Scene script records
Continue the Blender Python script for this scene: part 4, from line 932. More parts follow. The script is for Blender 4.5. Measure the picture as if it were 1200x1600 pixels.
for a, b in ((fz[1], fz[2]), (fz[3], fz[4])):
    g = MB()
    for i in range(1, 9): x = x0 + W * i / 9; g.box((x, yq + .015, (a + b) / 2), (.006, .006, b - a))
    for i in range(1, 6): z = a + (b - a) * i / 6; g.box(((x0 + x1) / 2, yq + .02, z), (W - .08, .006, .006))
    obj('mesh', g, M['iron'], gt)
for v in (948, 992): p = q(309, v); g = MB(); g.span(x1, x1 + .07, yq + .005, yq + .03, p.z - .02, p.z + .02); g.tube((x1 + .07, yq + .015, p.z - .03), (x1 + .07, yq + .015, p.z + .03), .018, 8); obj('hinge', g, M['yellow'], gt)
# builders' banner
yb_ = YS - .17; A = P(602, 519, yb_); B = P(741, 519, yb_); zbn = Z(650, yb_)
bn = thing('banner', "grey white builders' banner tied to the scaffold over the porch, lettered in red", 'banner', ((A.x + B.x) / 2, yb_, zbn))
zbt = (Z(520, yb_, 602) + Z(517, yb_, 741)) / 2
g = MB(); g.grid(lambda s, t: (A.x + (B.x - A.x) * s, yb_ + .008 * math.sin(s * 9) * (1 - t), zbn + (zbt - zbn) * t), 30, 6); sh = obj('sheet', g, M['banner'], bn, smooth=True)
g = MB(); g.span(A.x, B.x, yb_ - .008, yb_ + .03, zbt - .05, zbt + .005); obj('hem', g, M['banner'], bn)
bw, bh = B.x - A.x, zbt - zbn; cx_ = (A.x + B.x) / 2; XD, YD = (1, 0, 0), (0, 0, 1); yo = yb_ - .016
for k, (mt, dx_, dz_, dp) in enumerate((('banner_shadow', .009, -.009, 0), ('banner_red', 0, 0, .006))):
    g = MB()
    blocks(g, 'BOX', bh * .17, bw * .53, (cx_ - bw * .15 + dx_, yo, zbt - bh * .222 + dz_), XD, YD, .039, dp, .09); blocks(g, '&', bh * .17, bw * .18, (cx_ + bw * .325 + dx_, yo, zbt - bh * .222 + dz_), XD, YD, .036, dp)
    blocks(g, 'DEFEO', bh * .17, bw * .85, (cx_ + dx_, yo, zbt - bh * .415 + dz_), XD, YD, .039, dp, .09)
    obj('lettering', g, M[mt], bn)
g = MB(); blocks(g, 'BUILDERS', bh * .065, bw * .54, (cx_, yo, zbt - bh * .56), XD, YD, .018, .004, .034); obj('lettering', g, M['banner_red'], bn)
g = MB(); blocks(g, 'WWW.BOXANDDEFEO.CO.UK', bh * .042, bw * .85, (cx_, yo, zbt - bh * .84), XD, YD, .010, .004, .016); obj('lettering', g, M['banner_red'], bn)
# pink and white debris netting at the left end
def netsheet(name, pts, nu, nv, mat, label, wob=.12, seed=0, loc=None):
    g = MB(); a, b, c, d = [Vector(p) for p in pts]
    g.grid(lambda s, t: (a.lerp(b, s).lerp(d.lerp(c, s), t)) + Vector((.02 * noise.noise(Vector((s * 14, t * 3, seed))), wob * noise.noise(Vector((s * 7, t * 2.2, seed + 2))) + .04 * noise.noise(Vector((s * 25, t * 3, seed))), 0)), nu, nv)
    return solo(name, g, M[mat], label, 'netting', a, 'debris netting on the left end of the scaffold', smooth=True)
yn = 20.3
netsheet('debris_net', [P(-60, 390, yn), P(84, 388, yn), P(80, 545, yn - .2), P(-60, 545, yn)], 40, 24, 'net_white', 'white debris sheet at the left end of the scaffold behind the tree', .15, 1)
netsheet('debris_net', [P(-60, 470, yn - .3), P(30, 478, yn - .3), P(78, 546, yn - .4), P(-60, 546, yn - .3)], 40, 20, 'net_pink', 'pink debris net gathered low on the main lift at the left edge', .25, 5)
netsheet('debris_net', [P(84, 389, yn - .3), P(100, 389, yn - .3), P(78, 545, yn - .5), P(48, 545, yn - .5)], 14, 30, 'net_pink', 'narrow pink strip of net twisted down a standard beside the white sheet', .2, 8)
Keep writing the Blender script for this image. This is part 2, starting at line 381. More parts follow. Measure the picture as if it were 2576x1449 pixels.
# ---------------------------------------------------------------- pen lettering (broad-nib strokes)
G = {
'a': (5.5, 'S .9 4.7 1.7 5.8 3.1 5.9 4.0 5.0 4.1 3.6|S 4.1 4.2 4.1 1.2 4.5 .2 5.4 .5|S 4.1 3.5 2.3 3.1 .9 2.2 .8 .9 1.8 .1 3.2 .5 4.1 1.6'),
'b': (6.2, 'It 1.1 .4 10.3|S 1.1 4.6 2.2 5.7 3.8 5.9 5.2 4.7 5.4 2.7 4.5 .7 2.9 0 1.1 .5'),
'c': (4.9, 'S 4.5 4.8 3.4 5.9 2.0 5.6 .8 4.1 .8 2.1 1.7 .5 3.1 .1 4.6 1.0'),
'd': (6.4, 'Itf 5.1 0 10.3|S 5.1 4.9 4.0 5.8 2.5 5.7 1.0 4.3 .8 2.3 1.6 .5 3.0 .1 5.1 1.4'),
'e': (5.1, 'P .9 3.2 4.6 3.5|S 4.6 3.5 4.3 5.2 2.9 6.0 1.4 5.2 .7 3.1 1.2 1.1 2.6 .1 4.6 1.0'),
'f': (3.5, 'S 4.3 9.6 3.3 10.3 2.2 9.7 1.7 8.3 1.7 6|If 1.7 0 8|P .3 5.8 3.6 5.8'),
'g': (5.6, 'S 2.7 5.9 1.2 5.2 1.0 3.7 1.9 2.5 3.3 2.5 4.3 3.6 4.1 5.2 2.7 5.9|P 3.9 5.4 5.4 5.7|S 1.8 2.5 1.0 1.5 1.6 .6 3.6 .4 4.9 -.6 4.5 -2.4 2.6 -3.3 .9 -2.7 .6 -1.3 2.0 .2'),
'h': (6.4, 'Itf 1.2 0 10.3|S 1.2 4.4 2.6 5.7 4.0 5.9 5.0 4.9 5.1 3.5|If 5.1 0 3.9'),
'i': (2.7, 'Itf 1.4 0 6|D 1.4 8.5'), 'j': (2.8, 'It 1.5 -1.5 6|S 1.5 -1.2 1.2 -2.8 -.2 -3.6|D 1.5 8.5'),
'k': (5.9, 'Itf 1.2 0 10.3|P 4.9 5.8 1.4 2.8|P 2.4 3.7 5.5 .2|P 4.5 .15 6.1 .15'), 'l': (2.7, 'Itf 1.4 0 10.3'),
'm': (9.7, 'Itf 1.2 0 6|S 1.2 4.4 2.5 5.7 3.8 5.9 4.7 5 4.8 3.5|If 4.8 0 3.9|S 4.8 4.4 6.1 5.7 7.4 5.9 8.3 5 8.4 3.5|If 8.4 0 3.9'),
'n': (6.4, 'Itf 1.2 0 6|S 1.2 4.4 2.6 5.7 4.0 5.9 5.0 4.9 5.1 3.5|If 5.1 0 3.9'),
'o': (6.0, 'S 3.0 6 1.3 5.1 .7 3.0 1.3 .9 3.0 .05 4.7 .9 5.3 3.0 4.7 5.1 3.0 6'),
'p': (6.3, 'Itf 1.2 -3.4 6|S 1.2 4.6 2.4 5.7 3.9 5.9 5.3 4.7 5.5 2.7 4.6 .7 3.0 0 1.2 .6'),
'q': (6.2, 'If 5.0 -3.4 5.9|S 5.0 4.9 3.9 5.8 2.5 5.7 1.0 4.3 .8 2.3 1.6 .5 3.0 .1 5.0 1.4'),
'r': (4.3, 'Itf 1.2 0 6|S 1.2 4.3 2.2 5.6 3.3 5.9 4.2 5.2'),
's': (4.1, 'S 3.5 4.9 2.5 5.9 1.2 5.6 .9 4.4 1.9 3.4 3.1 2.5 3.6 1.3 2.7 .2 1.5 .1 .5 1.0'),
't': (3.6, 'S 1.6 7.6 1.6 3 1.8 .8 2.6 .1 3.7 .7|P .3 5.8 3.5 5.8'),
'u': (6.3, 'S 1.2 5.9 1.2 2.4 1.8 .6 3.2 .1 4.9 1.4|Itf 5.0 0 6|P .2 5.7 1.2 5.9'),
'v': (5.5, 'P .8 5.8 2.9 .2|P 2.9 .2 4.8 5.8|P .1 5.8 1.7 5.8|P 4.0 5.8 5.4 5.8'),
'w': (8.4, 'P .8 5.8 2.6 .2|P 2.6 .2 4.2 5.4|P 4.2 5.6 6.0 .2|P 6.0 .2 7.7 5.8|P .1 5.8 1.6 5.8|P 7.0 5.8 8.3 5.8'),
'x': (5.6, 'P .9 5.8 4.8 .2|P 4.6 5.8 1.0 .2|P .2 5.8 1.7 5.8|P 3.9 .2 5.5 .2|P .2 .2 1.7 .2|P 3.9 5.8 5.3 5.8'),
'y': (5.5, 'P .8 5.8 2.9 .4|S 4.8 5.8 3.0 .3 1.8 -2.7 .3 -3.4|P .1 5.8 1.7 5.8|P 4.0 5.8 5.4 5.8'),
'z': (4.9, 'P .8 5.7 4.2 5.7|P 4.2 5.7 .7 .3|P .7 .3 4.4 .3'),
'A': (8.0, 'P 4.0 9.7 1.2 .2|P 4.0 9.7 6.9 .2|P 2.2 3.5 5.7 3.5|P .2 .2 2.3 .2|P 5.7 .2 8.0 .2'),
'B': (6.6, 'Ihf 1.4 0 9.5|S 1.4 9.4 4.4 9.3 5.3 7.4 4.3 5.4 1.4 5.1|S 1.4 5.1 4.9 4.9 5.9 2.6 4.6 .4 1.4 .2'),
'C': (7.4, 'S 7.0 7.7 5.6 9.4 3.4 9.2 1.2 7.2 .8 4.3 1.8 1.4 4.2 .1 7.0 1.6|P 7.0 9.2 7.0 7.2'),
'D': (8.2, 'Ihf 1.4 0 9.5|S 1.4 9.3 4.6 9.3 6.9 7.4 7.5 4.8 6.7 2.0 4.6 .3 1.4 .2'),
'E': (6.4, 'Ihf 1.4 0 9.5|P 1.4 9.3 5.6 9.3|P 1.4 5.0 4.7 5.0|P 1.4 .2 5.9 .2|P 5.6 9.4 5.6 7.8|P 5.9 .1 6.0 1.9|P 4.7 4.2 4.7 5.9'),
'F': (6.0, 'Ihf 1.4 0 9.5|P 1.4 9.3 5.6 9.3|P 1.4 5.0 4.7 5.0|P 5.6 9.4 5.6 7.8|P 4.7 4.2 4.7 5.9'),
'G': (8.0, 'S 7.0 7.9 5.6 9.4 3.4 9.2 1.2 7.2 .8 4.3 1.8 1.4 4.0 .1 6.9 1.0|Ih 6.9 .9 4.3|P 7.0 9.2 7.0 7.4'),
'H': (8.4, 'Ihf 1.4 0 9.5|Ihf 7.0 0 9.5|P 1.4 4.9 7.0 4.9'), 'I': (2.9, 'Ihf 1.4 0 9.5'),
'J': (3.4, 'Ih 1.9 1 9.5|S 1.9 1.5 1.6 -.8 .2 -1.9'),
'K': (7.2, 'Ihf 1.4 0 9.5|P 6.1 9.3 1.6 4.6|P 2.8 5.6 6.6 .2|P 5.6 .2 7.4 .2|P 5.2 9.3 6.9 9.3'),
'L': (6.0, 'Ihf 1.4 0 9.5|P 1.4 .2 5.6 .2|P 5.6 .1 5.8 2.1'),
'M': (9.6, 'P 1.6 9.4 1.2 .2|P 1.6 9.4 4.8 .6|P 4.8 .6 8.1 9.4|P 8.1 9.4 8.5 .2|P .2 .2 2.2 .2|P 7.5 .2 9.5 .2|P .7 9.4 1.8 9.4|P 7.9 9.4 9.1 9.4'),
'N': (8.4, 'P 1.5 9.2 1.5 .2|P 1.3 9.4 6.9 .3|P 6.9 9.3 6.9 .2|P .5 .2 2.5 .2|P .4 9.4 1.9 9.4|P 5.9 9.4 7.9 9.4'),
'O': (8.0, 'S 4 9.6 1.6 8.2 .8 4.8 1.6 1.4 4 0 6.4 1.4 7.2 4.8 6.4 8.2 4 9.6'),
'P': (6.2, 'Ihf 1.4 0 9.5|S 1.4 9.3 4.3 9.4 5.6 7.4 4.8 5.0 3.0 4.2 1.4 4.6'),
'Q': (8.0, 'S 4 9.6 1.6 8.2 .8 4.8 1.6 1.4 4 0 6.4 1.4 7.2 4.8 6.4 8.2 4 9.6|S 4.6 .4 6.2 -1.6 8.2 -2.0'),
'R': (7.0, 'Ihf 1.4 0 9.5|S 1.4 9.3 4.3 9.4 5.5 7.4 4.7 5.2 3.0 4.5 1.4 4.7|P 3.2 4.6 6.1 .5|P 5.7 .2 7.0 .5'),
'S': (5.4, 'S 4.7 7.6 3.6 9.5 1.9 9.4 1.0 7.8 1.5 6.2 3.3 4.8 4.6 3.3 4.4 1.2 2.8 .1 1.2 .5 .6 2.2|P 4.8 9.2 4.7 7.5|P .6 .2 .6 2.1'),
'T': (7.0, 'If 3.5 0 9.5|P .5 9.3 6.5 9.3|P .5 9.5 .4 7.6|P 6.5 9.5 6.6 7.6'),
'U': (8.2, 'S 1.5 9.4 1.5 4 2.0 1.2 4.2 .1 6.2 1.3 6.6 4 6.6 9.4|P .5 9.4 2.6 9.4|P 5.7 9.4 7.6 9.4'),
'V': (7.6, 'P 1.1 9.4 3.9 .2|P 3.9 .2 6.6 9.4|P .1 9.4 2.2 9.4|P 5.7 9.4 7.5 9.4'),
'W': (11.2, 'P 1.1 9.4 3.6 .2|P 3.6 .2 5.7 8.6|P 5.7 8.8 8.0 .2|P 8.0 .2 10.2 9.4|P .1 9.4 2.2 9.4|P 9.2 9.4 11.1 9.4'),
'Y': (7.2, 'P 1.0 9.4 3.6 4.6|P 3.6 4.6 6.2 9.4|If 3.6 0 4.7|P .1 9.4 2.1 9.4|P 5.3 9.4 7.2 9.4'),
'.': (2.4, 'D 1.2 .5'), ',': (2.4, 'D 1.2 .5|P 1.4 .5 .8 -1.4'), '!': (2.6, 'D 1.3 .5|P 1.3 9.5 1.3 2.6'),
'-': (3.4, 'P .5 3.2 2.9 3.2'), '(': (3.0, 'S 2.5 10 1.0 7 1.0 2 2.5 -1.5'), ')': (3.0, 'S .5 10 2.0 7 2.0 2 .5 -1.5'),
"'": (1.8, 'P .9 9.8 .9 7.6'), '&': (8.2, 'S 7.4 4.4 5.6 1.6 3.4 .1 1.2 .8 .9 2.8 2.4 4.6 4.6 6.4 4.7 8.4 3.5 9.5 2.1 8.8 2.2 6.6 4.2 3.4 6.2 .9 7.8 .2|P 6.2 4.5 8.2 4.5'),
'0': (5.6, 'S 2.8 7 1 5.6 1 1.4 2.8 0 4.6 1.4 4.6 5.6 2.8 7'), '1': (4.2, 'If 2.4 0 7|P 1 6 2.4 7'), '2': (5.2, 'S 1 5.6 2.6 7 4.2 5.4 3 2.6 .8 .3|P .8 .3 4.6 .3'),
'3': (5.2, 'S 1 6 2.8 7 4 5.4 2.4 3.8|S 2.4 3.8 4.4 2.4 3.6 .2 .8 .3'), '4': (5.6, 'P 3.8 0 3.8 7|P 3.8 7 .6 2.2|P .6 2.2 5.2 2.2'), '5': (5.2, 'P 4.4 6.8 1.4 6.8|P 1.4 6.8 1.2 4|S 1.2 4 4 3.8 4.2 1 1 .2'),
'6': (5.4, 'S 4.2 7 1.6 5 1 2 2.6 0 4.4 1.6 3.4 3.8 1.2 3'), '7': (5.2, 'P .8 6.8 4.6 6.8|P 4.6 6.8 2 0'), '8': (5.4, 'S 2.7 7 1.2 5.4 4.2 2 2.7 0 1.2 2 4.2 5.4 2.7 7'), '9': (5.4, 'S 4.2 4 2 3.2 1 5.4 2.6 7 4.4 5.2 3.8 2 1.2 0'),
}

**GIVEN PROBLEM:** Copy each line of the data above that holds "Measure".

**FINAL RESULT:**
Continue the Blender Python script for this scene: part 4, from line 932. More parts follow. The script is for Blender 4.5. Measure the picture as if it were 1200x1600 pixels.
Keep writing the Blender script for this image. This is part 2, starting at line 381. More parts follow. Measure the picture as if it were 2576x1449 pixels.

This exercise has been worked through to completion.